We did not bring a game demo with us. This is something we actually planned on doing. The demo wouldn't have been exactly Interplanetary, but instead a modified version of the early proof-of-concept version you can download from right there on the right hand side. We planned on having the game run on a touch screen we had on the stand and have people compete for small prizes. The modifications didn't make it in time though, as we prioritized finishing the alpha. In hindsight, the demo version would've been a better choice.

We did not direct our marketing to the players. I was seeking out professional contacts as usual, even though there weren't many around. This is something we should have considered earlier: Assembly might be one of the best places to reach the target audience directly when you are making a game for fairly hard core PC audience.

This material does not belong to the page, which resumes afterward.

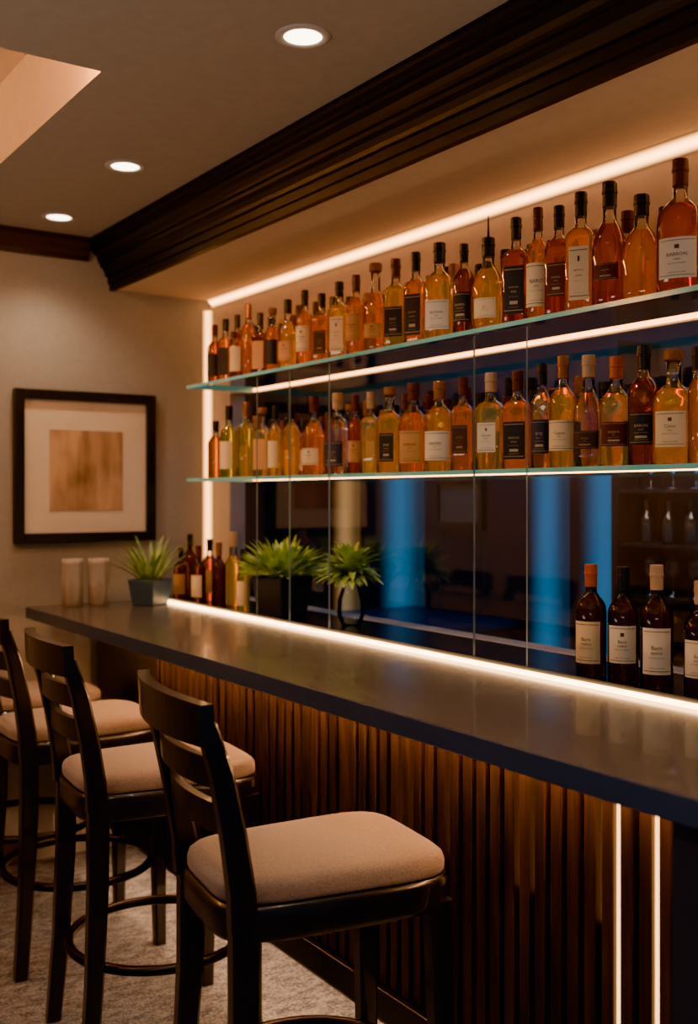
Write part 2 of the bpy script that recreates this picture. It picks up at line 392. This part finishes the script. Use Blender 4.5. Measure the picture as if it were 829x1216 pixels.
# ------------------------------------------------------------------ shelves and screens
ZU, ZL = 1.966, 1.588
def shelf(z, label, ledm, lz):
    t = 0.012
    e = empty('glass_shelf', (1.86, 1.8, z-t), label, 'shelf', 'glass shelves')
    v, f = boxvf(0, 0.308, -2.1, 2.13, 0, t)
    f2 = [f[1], f[2], f[4], f[5]]
    mk('shelf_plate', v, f2, [M_shelf, M_edge], [0,1,1,1], e)
    box('led_or_fill', 0.309, 0.318, -2.1, 2.13, lz[0], lz[1], ledm, 0, e)
    return e
shelf(ZU, 'upper clear glass shelf with teal edge', M_ledback, (0.006, 0.012)); shelf(ZL, 'lower clear glass shelf with teal edge', M_lowfill, (0.006, 0.014))  # strip on the lower shelf is added to light its bottles
ed = [305, 344, 391, 563, 626]
for a, b in zip(ed[:-1], ed[1:]):
    y1, _ = at(a, 1.855); y0, _ = at(b, 1.855)
    v, f = boxvf(1.853, 1.858, y0+0.001, y1-0.001, 1.071, 1.945)
    o = mk('glass_screen', v, [f[5], f[0], f[1], f[2], f[4]], [M_pane, M_paneedge], [0,1,1,1,1]); tag(o, 'upright frameless clear glass screen in front of shelves', 'glass screen', 'glass screens')

# ------------------------------------------------------------------ bottles
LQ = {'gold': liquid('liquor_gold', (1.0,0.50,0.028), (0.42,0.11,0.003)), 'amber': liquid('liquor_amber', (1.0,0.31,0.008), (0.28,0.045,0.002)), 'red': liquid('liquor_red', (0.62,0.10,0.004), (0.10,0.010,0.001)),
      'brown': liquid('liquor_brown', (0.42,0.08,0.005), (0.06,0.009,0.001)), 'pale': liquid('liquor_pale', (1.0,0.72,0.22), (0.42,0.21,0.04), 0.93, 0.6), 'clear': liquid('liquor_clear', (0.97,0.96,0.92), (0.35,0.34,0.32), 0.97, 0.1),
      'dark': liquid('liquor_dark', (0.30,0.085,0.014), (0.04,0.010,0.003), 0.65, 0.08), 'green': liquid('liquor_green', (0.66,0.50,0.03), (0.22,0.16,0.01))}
M_clear = thin_glass('bottle_glass', (0.94,0.87,0.76), 0.45)
M_darkgl = thin_glass('bottle_dark_glass', (0.34,0.14,0.05), 0.35)
CAPM = {'black': pmat('cap_black', lin((24,21,22)), 0.35), 'gold': pmat('cap_gold', lin((160,104,48)), 0.3, metal=0.7), 'red': pmat('cap_red', lin((84,32,24)), 0.4),
        'cork': pmat('cap_cork', lin((150,98,56)), 0.6, noise=lin((122,76,42)), scale=200), 'cream': pmat('cap_cream', lin((182,148,110)), 0.5), 'orange': pmat('cap_orange', lin((182,84,36)), 0.4)}
LB = {'cream': pmat('label_cream', lin((232,202,156)), 0.7), 'white': pmat('label_white', lin((232,214,188)), 0.7), 'black': pmat('label_black', lin((30,27,29)), 0.6),
      'dred': pmat('label_red', lin((84,28,22)), 0.6), 'tan': pmat('label_tan', lin((196,142,86)), 0.7), 'navy': pmat('label_navy', lin((38,42,60)), 0.6), 'brown': pmat('label_brown', lin((60,35,25)), 0.6)}
INKM = {'black': pmat('ink_dark', lin((84,62,48)), 0.7), 'cream': pmat('ink_cream', lin((180,154,122)), 0.7), 'brown': pmat('ink_brown', lin((100,62,38)), 0.7), 'tan': pmat('ink_tan', lin((160,120,80)), 0.7)}
INK = {'cream': 'black', 'white': 'black', 'black': 'cream', 'dred': 'cream', 'tan': 'brown', 'navy': 'cream', 'brown': 'tan'}

_tc = {}
def text_geo(s):
    if s in _tc: return _tc[s]
    cu = bpy.data.curves.new('t', 'FONT'); cu.body = s; cu.align_x = 'CENTER'; cu.resolution_u = 2
    o = bpy.data.objects.new('t', cu); COL.objects.link(o)
    bpy.context.view_layer.update()
    dg = bpy.context.evaluated_depsgraph_get(); me = bpy.data.meshes.new_from_object(o.evaluated_get(dg))
    V = [tuple(v.co) for v in me.vertices]; Fc = [tuple(p.vertices) for p in me.polygons]
    bpy.data.objects.remove(o); bpy.data.curves.remove(cu); bpy.data.meshes.remove(me)
    w = max(v[0] for v in V)-min(v[0] for v in V)
    _tc[s] = (V, Fc, w); return _tc[s]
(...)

We didn't prepare well enough. The event was too fast upon us, and we had decided some time ago to have our vacation right before the trip. Because of simple mistakes like this, we didn't have enough time to think through what would be our goals, prepare marketing material etc.

I neglected social media. Like mentioned in the guide I made earlier, events like these provide excellent content for social media, and it's also a good chance to communicate with people who are either present or just interested in what's going on on site. Unlike Nordic Game Conference and Free Your Play, this time there really wasn't  a good reason behind as we had both working wifi and native 3G to work with.

I brought those awful shoes I had at NGC again. Ouch.

Nevertheless I still consider the Assembly trip well worth the time. I met new people and got to spend good time with some fellow nerdy people. Next year TJR will be there again in one form or another, and we will make the best out of it. See you there!

No matter what the locals say, Pasila can be quite pretty. Next year again!